┌──

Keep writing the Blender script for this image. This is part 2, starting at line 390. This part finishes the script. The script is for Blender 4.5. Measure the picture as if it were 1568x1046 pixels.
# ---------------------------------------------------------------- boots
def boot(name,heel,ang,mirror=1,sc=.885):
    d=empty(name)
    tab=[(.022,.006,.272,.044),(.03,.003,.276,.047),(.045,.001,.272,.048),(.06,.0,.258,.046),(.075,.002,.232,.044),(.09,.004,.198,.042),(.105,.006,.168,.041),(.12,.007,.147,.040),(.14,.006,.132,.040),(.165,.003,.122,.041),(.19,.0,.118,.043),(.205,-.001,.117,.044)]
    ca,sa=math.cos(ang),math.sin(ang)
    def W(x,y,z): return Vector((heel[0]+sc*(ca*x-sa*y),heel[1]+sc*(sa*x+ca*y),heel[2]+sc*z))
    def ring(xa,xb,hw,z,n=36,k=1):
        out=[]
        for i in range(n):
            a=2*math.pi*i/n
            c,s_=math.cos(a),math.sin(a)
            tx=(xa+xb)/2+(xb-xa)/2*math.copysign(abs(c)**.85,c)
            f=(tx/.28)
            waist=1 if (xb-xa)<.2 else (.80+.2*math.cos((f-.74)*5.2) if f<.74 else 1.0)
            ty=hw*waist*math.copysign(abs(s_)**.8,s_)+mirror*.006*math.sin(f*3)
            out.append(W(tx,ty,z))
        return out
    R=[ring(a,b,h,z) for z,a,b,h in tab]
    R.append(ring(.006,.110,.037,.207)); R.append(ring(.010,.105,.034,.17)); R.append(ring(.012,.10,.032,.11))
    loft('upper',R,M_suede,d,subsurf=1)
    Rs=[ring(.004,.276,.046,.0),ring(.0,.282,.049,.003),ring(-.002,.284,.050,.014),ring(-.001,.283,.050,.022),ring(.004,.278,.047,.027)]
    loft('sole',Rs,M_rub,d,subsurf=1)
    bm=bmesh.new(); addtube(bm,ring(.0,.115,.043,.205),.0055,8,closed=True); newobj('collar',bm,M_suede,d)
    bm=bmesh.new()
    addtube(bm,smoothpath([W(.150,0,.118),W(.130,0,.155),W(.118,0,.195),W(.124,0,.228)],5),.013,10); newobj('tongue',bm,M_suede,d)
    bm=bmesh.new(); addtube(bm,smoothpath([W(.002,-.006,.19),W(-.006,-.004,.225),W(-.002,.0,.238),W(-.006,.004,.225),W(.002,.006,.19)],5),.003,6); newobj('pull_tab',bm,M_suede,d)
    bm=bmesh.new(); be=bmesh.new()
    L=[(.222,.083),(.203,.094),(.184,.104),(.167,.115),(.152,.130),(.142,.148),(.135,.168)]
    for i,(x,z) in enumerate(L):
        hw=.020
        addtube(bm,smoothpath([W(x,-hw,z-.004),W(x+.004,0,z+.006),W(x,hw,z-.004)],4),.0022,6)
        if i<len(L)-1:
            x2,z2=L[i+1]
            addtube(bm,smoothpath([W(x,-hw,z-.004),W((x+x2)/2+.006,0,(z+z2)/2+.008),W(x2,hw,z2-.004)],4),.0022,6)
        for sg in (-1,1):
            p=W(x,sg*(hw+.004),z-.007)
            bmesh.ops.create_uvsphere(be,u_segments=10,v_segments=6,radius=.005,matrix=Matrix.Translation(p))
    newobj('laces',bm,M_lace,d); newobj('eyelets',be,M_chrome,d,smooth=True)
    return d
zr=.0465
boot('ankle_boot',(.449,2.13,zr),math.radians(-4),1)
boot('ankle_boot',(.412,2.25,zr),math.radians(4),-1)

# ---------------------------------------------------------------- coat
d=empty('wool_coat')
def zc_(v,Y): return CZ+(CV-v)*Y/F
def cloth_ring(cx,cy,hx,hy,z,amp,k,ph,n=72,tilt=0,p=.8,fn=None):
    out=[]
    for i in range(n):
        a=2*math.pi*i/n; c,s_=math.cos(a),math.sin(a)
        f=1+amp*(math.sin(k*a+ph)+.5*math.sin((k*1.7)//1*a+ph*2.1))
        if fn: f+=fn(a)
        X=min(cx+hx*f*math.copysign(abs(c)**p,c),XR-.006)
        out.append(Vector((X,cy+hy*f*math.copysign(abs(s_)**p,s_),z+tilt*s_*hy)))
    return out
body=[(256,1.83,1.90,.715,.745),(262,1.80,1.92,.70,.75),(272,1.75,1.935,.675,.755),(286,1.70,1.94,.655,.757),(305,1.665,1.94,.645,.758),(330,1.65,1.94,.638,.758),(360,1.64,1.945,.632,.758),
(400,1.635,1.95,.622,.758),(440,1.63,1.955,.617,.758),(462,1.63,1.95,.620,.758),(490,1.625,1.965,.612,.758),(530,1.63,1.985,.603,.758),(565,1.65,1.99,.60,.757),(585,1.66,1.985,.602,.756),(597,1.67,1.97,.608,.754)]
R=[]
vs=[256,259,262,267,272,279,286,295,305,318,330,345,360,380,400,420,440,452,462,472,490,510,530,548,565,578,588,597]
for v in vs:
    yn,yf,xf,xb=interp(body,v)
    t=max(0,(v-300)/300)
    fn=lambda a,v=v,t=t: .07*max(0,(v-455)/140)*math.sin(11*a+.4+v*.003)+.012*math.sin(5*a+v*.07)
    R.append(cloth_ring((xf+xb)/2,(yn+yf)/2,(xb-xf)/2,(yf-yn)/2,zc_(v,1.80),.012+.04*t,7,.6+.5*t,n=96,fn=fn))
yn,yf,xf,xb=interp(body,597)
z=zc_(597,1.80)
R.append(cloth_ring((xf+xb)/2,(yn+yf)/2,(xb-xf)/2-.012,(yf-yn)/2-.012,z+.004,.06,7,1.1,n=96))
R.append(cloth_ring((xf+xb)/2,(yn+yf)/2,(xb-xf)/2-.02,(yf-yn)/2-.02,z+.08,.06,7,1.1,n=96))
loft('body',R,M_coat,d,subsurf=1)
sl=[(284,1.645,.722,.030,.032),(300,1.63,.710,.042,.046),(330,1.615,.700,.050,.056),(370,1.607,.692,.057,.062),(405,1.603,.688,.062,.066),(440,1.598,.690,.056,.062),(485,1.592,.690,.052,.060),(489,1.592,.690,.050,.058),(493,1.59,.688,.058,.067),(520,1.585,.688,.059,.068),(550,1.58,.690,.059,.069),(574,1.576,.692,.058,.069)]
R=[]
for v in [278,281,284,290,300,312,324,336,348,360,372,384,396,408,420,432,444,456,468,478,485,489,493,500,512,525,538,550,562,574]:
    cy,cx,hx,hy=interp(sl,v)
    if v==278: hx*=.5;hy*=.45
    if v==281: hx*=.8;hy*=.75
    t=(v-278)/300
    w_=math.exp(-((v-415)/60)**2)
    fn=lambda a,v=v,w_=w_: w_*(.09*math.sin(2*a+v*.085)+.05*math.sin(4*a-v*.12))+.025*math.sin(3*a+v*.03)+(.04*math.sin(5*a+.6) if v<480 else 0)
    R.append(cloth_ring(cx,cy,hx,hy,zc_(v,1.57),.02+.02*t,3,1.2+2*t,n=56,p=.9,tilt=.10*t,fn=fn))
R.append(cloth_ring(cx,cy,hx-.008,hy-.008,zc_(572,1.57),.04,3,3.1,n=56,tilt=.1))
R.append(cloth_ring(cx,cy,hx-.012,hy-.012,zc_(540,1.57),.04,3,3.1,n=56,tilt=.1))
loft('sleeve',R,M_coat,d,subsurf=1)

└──

§ PROBLEM TO SOLVE
Each line above must be reproduced exactly as it stands.

§ RESULT OF THE EXERCISE
Keep writing the Blender script for this image. This is part 2, starting at line 390. This part finishes the script. The script is for Blender 4.5. Measure the picture as if it were 1568x1046 pixels.
# ---------------------------------------------------------------- boots
def boot(name,heel,ang,mirror=1,sc=.885):
    d=empty(name)
    tab=[(.022,.006,.272,.044),(.03,.003,.276,.047),(.045,.001,.272,.048),(.06,.0,.258,.046),(.075,.002,.232,.044),(.09,.004,.198,.042),(.105,.006,.168,.041),(.12,.007,.147,.040),(.14,.006,.132,.040),(.165,.003,.122,.041),(.19,.0,.118,.043),(.205,-.001,.117,.044)]
    ca,sa=math.cos(ang),math.sin(ang)
    def W(x,y,z): return Vector((heel[0]+sc*(ca*x-sa*y),heel[1]+sc*(sa*x+ca*y),heel[2]+sc*z))
    def ring(xa,xb,hw,z,n=36,k=1):
        out=[]
        for i in range(n):
            a=2*math.pi*i/n
            c,s_=math.cos(a),math.sin(a)
            tx=(xa+xb)/2+(xb-xa)/2*math.copysign(abs(c)**.85,c)
            f=(tx/.28)
            waist=1 if (xb-xa)<.2 else (.80+.2*math.cos((f-.74)*5.2) if f<.74 else 1.0)
            ty=hw*waist*math.copysign(abs(s_)**.8,s_)+mirror*.006*math.sin(f*3)
            out.append(W(tx,ty,z))
        return out
    R=[ring(a,b,h,z) for z,a,b,h in tab]
    R.append(ring(.006,.110,.037,.207)); R.append(ring(.010,.105,.034,.17)); R.append(ring(.012,.10,.032,.11))
    loft('upper',R,M_suede,d,subsurf=1)
    Rs=[ring(.004,.276,.046,.0),ring(.0,.282,.049,.003),ring(-.002,.284,.050,.014),ring(-.001,.283,.050,.022),ring(.004,.278,.047,.027)]
    loft('sole',Rs,M_rub,d,subsurf=1)
    bm=bmesh.new(); addtube(bm,ring(.0,.115,.043,.205),.0055,8,closed=True); newobj('collar',bm,M_suede,d)
    bm=bmesh.new()
    addtube(bm,smoothpath([W(.150,0,.118),W(.130,0,.155),W(.118,0,.195),W(.124,0,.228)],5),.013,10); newobj('tongue',bm,M_suede,d)
    bm=bmesh.new(); addtube(bm,smoothpath([W(.002,-.006,.19),W(-.006,-.004,.225),W(-.002,.0,.238),W(-.006,.004,.225),W(.002,.006,.19)],5),.003,6); newobj('pull_tab',bm,M_suede,d)
    bm=bmesh.new(); be=bmesh.new()
    L=[(.222,.083),(.203,.094),(.184,.104),(.167,.115),(.152,.130),(.142,.148),(.135,.168)]
    for i,(x,z) in enumerate(L):
        hw=.020
        addtube(bm,smoothpath([W(x,-hw,z-.004),W(x+.004,0,z+.006),W(x,hw,z-.004)],4),.0022,6)
        if i<len(L)-1:
            x2,z2=L[i+1]
            addtube(bm,smoothpath([W(x,-hw,z-.004),W((x+x2)/2+.006,0,(z+z2)/2+.008),W(x2,hw,z2-.004)],4),.0022,6)
        for sg in (-1,1):
            p=W(x,sg*(hw+.004),z-.007)
            bmesh.ops.create_uvsphere(be,u_segments=10,v_segments=6,radius=.005,matrix=Matrix.Translation(p))
    newobj('laces',bm,M_lace,d); newobj('eyelets',be,M_chrome,d,smooth=True)
    return d
zr=.0465
boot('ankle_boot',(.449,2.13,zr),math.radians(-4),1)
boot('ankle_boot',(.412,2.25,zr),math.radians(4),-1)

# ---------------------------------------------------------------- coat
d=empty('wool_coat')
def zc_(v,Y): return CZ+(CV-v)*Y/F
def cloth_ring(cx,cy,hx,hy,z,amp,k,ph,n=72,tilt=0,p=.8,fn=None):
    out=[]
    for i in range(n):
        a=2*math.pi*i/n; c,s_=math.cos(a),math.sin(a)
        f=1+amp*(math.sin(k*a+ph)+.5*math.sin((k*1.7)//1*a+ph*2.1))
        if fn: f+=fn(a)
        X=min(cx+hx*f*math.copysign(abs(c)**p,c),XR-.006)
        out.append(Vector((X,cy+hy*f*math.copysign(abs(s_)**p,s_),z+tilt*s_*hy)))
    return out
body=[(256,1.83,1.90,.715,.745),(262,1.80,1.92,.70,.75),(272,1.75,1.935,.675,.755),(286,1.70,1.94,.655,.757),(305,1.665,1.94,.645,.758),(330,1.65,1.94,.638,.758),(360,1.64,1.945,.632,.758),
(400,1.635,1.95,.622,.758),(440,1.63,1.955,.617,.758),(462,1.63,1.95,.620,.758),(490,1.625,1.965,.612,.758),(530,1.63,1.985,.603,.758),(565,1.65,1.99,.60,.757),(585,1.66,1.985,.602,.756),(597,1.67,1.97,.608,.754)]
R=[]
vs=[256,259,262,267,272,279,286,295,305,318,330,345,360,380,400,420,440,452,462,472,490,510,530,548,565,578,588,597]
for v in vs:
    yn,yf,xf,xb=interp(body,v)
    t=max(0,(v-300)/300)
    fn=lambda a,v=v,t=t: .07*max(0,(v-455)/140)*math.sin(11*a+.4+v*.003)+.012*math.sin(5*a+v*.07)
    R.append(cloth_ring((xf+xb)/2,(yn+yf)/2,(xb-xf)/2,(yf-yn)/2,zc_(v,1.80),.012+.04*t,7,.6+.5*t,n=96,fn=fn))
yn,yf,xf,xb=interp(body,597)
z=zc_(597,1.80)
R.append(cloth_ring((xf+xb)/2,(yn+yf)/2,(xb-xf)/2-.012,(yf-yn)/2-.012,z+.004,.06,7,1.1,n=96))
R.append(cloth_ring((xf+xb)/2,(yn+yf)/2,(xb-xf)/2-.02,(yf-yn)/2-.02,z+.08,.06,7,1.1,n=96))
loft('body',R,M_coat,d,subsurf=1)
sl=[(284,1.645,.722,.030,.032),(300,1.63,.710,.042,.046),(330,1.615,.700,.050,.056),(370,1.607,.692,.057,.062),(405,1.603,.688,.062,.066),(440,1.598,.690,.056,.062),(485,1.592,.690,.052,.060),(489,1.592,.690,.050,.058),(493,1.59,.688,.058,.067),(520,1.585,.688,.059,.068),(550,1.58,.690,.059,.069),(574,1.576,.692,.058,.069)]
R=[]
for v in [278,281,284,290,300,312,324,336,348,360,372,384,396,408,420,432,444,456,468,478,485,489,493,500,512,525,538,550,562,574]:
    cy,cx,hx,hy=interp(sl,v)
    if v==278: hx*=.5;hy*=.45
    if v==281: hx*=.8;hy*=.75
    t=(v-278)/300
    w_=math.exp(-((v-415)/60)**2)
    fn=lambda a,v=v,w_=w_: w_*(.09*math.sin(2*a+v*.085)+.05*math.sin(4*a-v*.12))+.025*math.sin(3*a+v*.03)+(.04*math.sin(5*a+.6) if v<480 else 0)
    R.append(cloth_ring(cx,cy,hx,hy,zc_(v,1.57),.02+.02*t,3,1.2+2*t,n=56,p=.9,tilt=.10*t,fn=fn))
R.append(cloth_ring(cx,cy,hx-.008,hy-.008,zc_(572,1.57),.04,3,3.1,n=56,tilt=.1))
R.append(cloth_ring(cx,cy,hx-.012,hy-.012,zc_(540,1.57),.04,3,3.1,n=56,tilt=.1))
loft('sleeve',R,M_coat,d,subsurf=1)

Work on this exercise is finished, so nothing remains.